Given data:
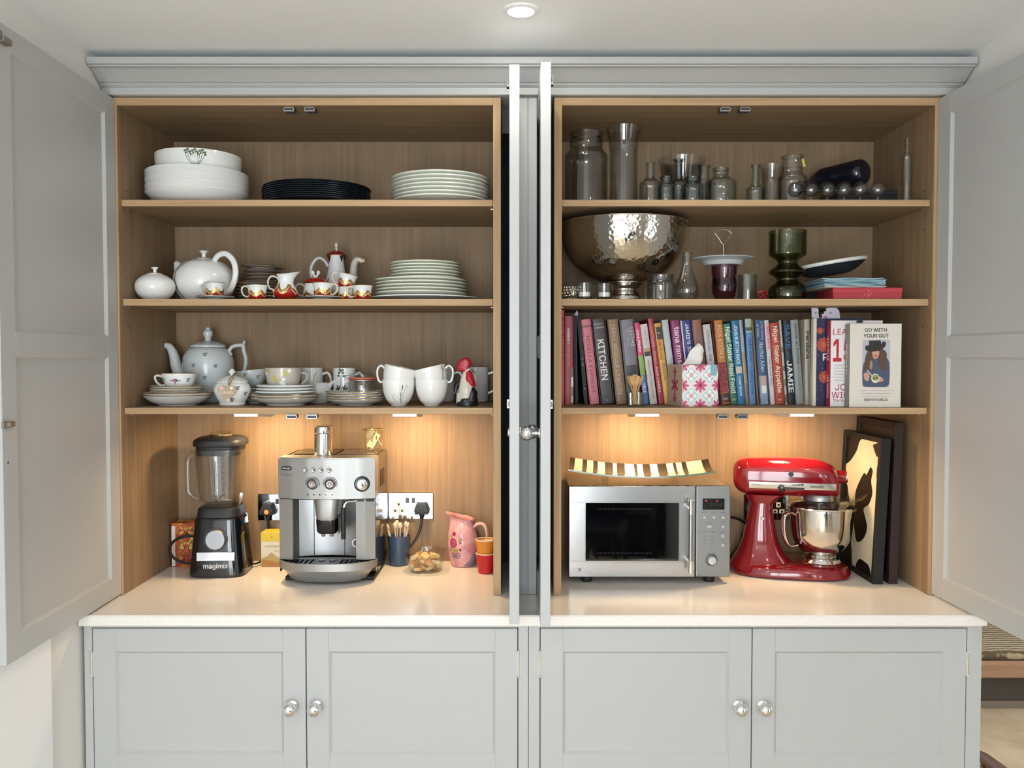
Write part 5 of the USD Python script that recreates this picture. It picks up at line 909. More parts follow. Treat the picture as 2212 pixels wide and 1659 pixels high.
B('tall bright red cookbook at the left end of the row', 1210, 1219.3, 1210, 1219.3, 670, col='c23a44', texts=(('MOLTO', '5a1a20', .08, .52, .62, False),))
B('crimson barbecue cookbook with white and orange title', 1220, 1240.5, 1220, 1239, 683, col='9c2a3e', texts=(("WEBER'S", 'ece6e2', .13, .32, .26, False, .42, True), ('BARBECUE', 'd08a3e', .34, .56, .26, False, .42, True)), bands=(('cdb9a6', .02, .1, .72, 1), ('8e6a48', .1, .2, .72, 1), ('ddd8cf', .2, .31, .72, 1), ('7a5a46', .31, .41, .72, 1)))
B('plain black cookbook without title leaning beside the crimson one', 1241.5, 1249.5, 1239, 1246, 682, col='222629')
B('black cookbook with small white marks and a pink patch', 1262, 1271.5, 1246, 1254.5, 684, col='1f2427', texts=(('4F', 'dfe0dc', .16, .20, .38, True, .5, True), ('OTTO', '84888a', .22, .235, .5, True), ('r', 'e6e6e2', .50, .535, .35, True, .6, True)), bands=(('7a2f55', .44, .47, .3, .8),))
B('pink cookbook with dark express title', 1274.5, 1296.6, 1255, 1276, 691, col='cf6f7c', texts=(('NIGELLA EXPRESS', '7a2f3e', .20, .86, .36, False),), bands=(('8d3848', .905, .93),))
B('dark brown cookbook with big white title KITCHEN', 1297.5, 1330, 1276.5, 1308, 691, col='2b2524', texts=(('KITCHEN', 'e4e0da', .24, .72, .44, False, .5, True), ('NIGELLA', 'cfcac4', .925, .955, .62, True), ('LAWSON', 'cfcac4', .885, .915, .62, True), ('IC', 'a39c94', .03, .06, .2, True)))
B('tan cookbook with long cream title FEAST', 1331.5, 1355, 1311.5, 1336.5, 691, col='8a6d50', texts=(('FEAST NIGELLA LAWSON', 'cdb795', .06, .88, .34, False),))
B('grey fish cookbook with a torn jacket', 1356.5, 1387, 1338, 1369.5, 692, col='77747e', bands=(('3b3a3c', .0, .46),), texts=(('LEITHS', 'dedde0', .10, .32, .24, False, .78), ('FISH BIBLE', 'b3b1b8', .11, .30, .16, False, .5), ('Caroline Waldegrave', 'a3a1aa', .12, .44, .12, False, .2)))
B('thin pink, green and blue juice recipe book', 1390.5, 1403.5, 1370, 1381.5, 698, col='d63b6e', bands=(('84b04a', .36, .60), ('4a74b8', .0, .36)), texts=(('Juice Master', 'f0dfe4', .08, .36, .5, False, .5, True), ('VILLE', 'dfe6f2', .74, .86, .5, False, .5, True)))
B('white foolproof cookbook with a tiny portrait on the spine', 1404.5, 1422.5, 1382.3, 1398.5, 701, col='cfc8c4', bands=(('b59a6a', .62, .70), ('26262c', .60, .655, .1, .9)), texts=(('ABSOLUTELY FOOLPROOF', '4a4a4e', .44, .93, .24, False), ('Mary Berry', 'a9a2a0', .08, .26, .36, False)))
B('deep red cookbook about cakes with white lettering', 1423.5, 1435, 1399, 1411.5, 689, col='a8283c', texts=(('LUCY YOUNG', 'e6b9bd', .08, .33, .34, False), ('Secrets of', 'e6b9bd', .38, .52, .30, False), ('AGA CAKES', 'f1dcdc', .56, .86, .36, False)))
B('yellow cookbook with black label and green title', 1436, 1452, 1412.5, 1427.5, 699, col='d29c3c', bands=(('2a2620', .80, .95, .2, .95),), texts=(('YAN FLUNG', '4c3a1c', .20, .45, .30, False, .4), ('FLOUR', '3d6a58', .50, .70, .4, False, .55), ('fw', 'ded6c6', .86, .90, .45, True)))
B('pale blue-grey cookbook left of the purple one', 1452.5, 1467, 1428.5, 1446, 692, col='b9c2c6', texts=(('NIGEL', '9aa3a8', .46, .70, .42, False, .7),))
B('purple cookbook with large white lowercase title', 1467.5, 1488, 1447.5, 1468, 693, col='8a2f66', texts=(('tana ramsay', 'ead9e3', .08, .62, .52, False, .5, True),))
B('royal blue cookbook titled with a 30-minute promise', 1488.5, 1512, 1468.8, 1493, 693, col='27357f', bands=(('d5d8e0', .0, 1.0, .0, .14),), texts=(("JAMIE'S 30-MINUTE MEALS", 'e8ebf3', .04, .90, .30, False, .58, True),))
B('copper brown cookbook behind the tissue plume', 1512.5, 1533, 1493.5, 1516, 692, col='95624a', bands=(('c47a3c', .0, .36),), texts=(('Allotment', '6f6f8e', .10, .32, .32, False),))
B('white cookbook with thin grey title behind the tissue box', 1538, 1554.5, 1517.5, 1534, 701.5, col='cbc8cb', texts=(('Deliciously Ella', '77757c', .08, .46, .36, False),))
B('narrow dark maroon book beside the orange Indian one', 1555, 1559, 1535, 1541, 696, col='4f2a26')
B('orange Indian cookbook with red title panel', 1559, 1578, 1541.5, 1560.5, 692.5, col='c07634', bands=(('a03a3c', .14, .50, .05, .95), ('5a2a2a', .02, .13), ), texts=(("RICK STEIN'S", 'ecd9b4', .06, .46, .40, False, .55), ('INDIA', '7a2230', .50, .80, .66, False, .5, True), ('BBC', 'e6d2c8', .05, .08, .6, True)))
B('green cookbook with bold white real food title', 1578.5, 1593.5, 1561.8, 1577, 700, col='3f7a5a', texts=(('Nigel Slater Real Food', 'e9efe6', .04, .86, .62, False, .5, True), ('4E', 'dfe6dc', .04, .08, .5, True)))
B('bright blue coastal recipe book with white lettering', 1594, 1611, 1579, 1595.5, 693, col='2677a6', bands=(('c9c3b6', .37, .45, .1, .9),), texts=(('JOHN BURTON RACE', 'e8eef2', .05, .52, .42, False, .5, True), ('Coastal Recipes', 'dfe8ee', .66, .90, .32, False, .5, True)))
B('pale landscape-printed book between two blue ones', 1611.5, 1619, 1596, 1608.5, 691.5, col='a9a3a6', bands=(('a98a5e', .25, .62), ('8e6a5c', .0, .25)))
B('light blue baking bible with picture at its top', 1619.5, 1635, 1609, 1622.5, 689, col='5a8cc0', bands=(('aeb8a6', .84, 1.0), ('5f6b52', .86, .90)), texts=(("MARY BERRY'S Baking Bible", '2f4f86', .22, .88, .46, False),))
B('thin ochre-edged book right of the baking bible', 1635.5, 1640, 1622.8, 1628.8, 691, col='8a6a44')
B('dark blue entertaining cookbook with a portrait low on the spine', 1641, 1664, 1629.5, 1650, 691.5, col='3c5a80', bands=(('8fa3bb', .0, .34, .1, .9), ('d9a58e', .22, .33, .3, .75), ('eceae6', .13, .22, .3, .8)), texts=(('Rachel Allen', 'd3dbe6', .27, .62, .42, False, .55), ('Entertaining', 'b9c5d6', .02, .24, .28, False, .72), ('at Home', 'b9c5d6', .05, .20, .26, False, .3)))
B('white and pink book with real food fast title', 1664.8, 1674.5, 1650.5, 1661.5, 692, col='d6cfd3', bands=(('e6bccb', .66, .96),), texts=(('Mary Berry', 'b8507c', .08, .34, .5, False), ('real food fast', '6f87b0', .44, .78, .46, False)))
B('red-orange appetite cookbook with bold white lettering', 1675, 1696.3, 1662, 1682, 698, col='b24a2e', texts=(('Nigel Slater Appetite', 'f1e2d4', .04, .86, .46, False, .5, True), ('4E', 'e9d2c2', .04, .08, .4, True)))
B('pale grey book with a printed fern edge', 1696.8, 1702, 1682.5, 1690, 692, col='b9b9b2', bands=(('7a6a4c', .02, .12), ('8a7a5a', .22, .3), ('77704f', .4, .46), ('84795a', .62, .68)))
B('black cookbook with blue and white save title', 1702.5, 1719.3, 1690.3, 1706.5, 692, col='1d262e', texts=(('SAVE', '3a6fb0', .05, .34, .58, False, .5, True), ('with', '3a6fb0', .37, .46, .3, False), ('JAMIE', 'e6e8e8', .48, .86, .66, False, .5, True)))
B('grey cookbook with dark lowercase home title', 1719.8, 1736.5, 1707, 1735, 691.5, col='9aa09d', texts=(('jamie at home', '3f4647', .05, .52, .34, False, .6), ('cook your way to the good life', '6a706f', .54, .84, .16, False, .6)))
B('cream cookbook with black Persian title', 1740, 1753, 1737.5, 1749.5, 690, 874, col='c9c2b0', Y=.163, texts=(('Persiana', '3f3b36', .14, .46, .62, False, .5, True), ('Recipes from the Middle East & beyond', '77726a', .48, .84, .28, False)))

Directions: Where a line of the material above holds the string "picture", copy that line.

The reply:
Write part 5 of the USD Python script that recreates this picture. It picks up at line 909. More parts follow. Treat the picture as 2212 pixels wide and 1659 pixels high.
B('light blue baking bible with picture at its top', 1619.5, 1635, 1609, 1622.5, 689, col='5a8cc0', bands=(('aeb8a6', .84, 1.0), ('5f6b52', .86, .90)), texts=(("MARY BERRY'S Baking Bible", '2f4f86', .22, .88, .46, False),))